Updated

BERLIN -- A leader at a German evangelical church founded by Terry Jones said Wednesday he has no doubt the Florida-based preacher will carry out plans to burn copies of the Koran on Sept. 11, though his former congregation is "shocked and surprised" at his stance.

Stephan Baar of the Christian Community of Cologne, founded by Jones in the 1980s, said although the congregation has had no contact with the 58-year-old preacher since throwing him out in 2008, he does not expect Jones to cave in to pressure from the White House, religious leaders and others to call it off.

"He was always someone who, when he had set his mind to something, would follow through with it until he had achieved his goal," Baar told The Associated Press in a telephone interview.
"But we are surprised and shocked at the extreme radicalism being displayed (by Jones) right now on this issue," Baar said.
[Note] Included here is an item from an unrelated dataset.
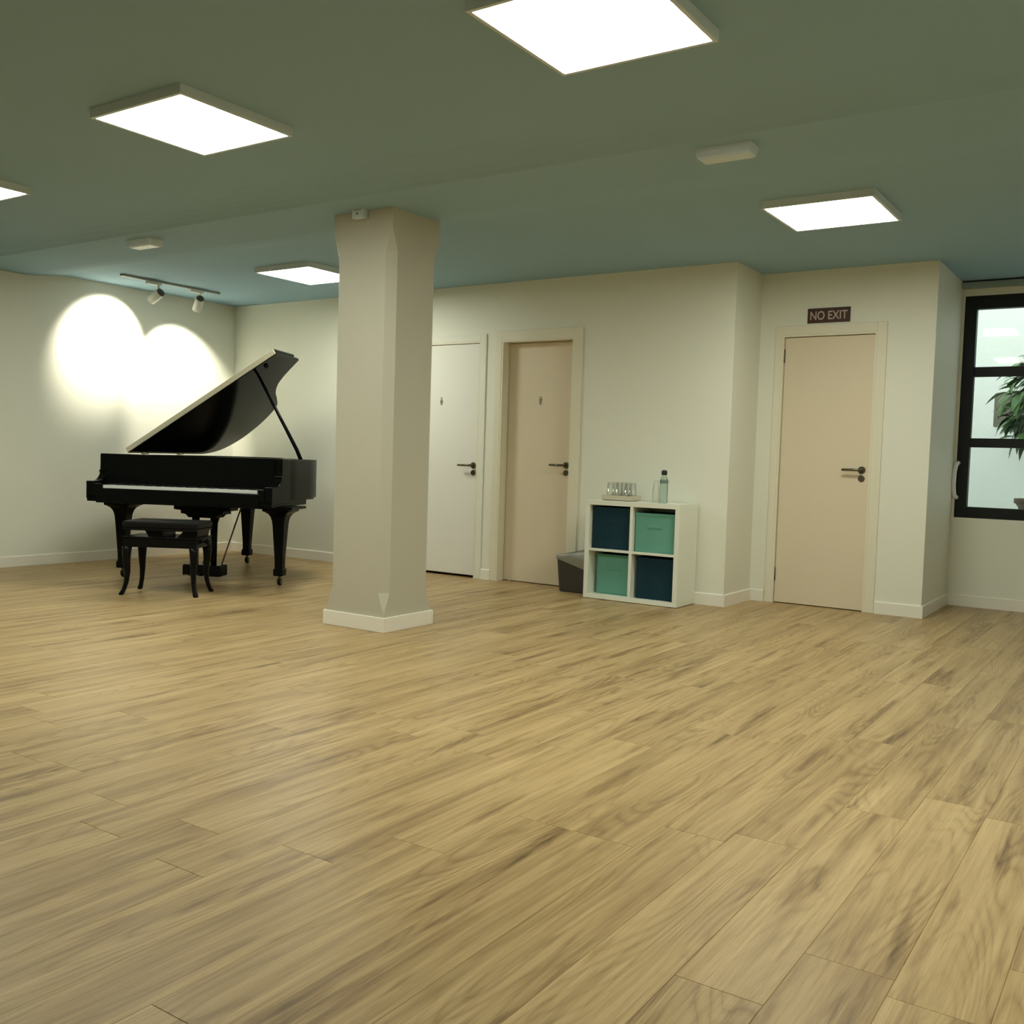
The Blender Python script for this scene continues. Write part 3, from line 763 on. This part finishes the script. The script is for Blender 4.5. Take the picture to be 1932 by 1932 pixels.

Germany's Lutheran Church has condemned the threatened burning of the Koran, considered by Muslims to be the word of God. The president of the country's largest Jewish organization recalled how the Nazis burned books in 1933, only years before they set up crematoria to carry out the Holocaust.

"We can not allow that in certain circles, a subtle and often silent policy of hate and fear is allowed to be carried out and bear fruit," Charlotte Knobloch told the online edition of Focus magazine on Wednesday.

Baar was also quick to distance his small, independent church and its congregation of about 60 members from the ideas of its founder, saying they had severed ties since breaking with him over differences in his leadership style.

"We felt that he was taking the church in a direction that did not conform with what we believe," Baar said. He refused to elaborate.

German media have reported that Jones also ran into legal trouble while here and was convicted by a Cologne administrative court in 2002 of falsely using the title of "doctor" although he had not completed a Ph.D., and fined him euro3000 ($3,800).

Jones calls himself "Dr." on the website of the Dove World Outreach Center, an independent church that he now leads in Gainesville, Florida.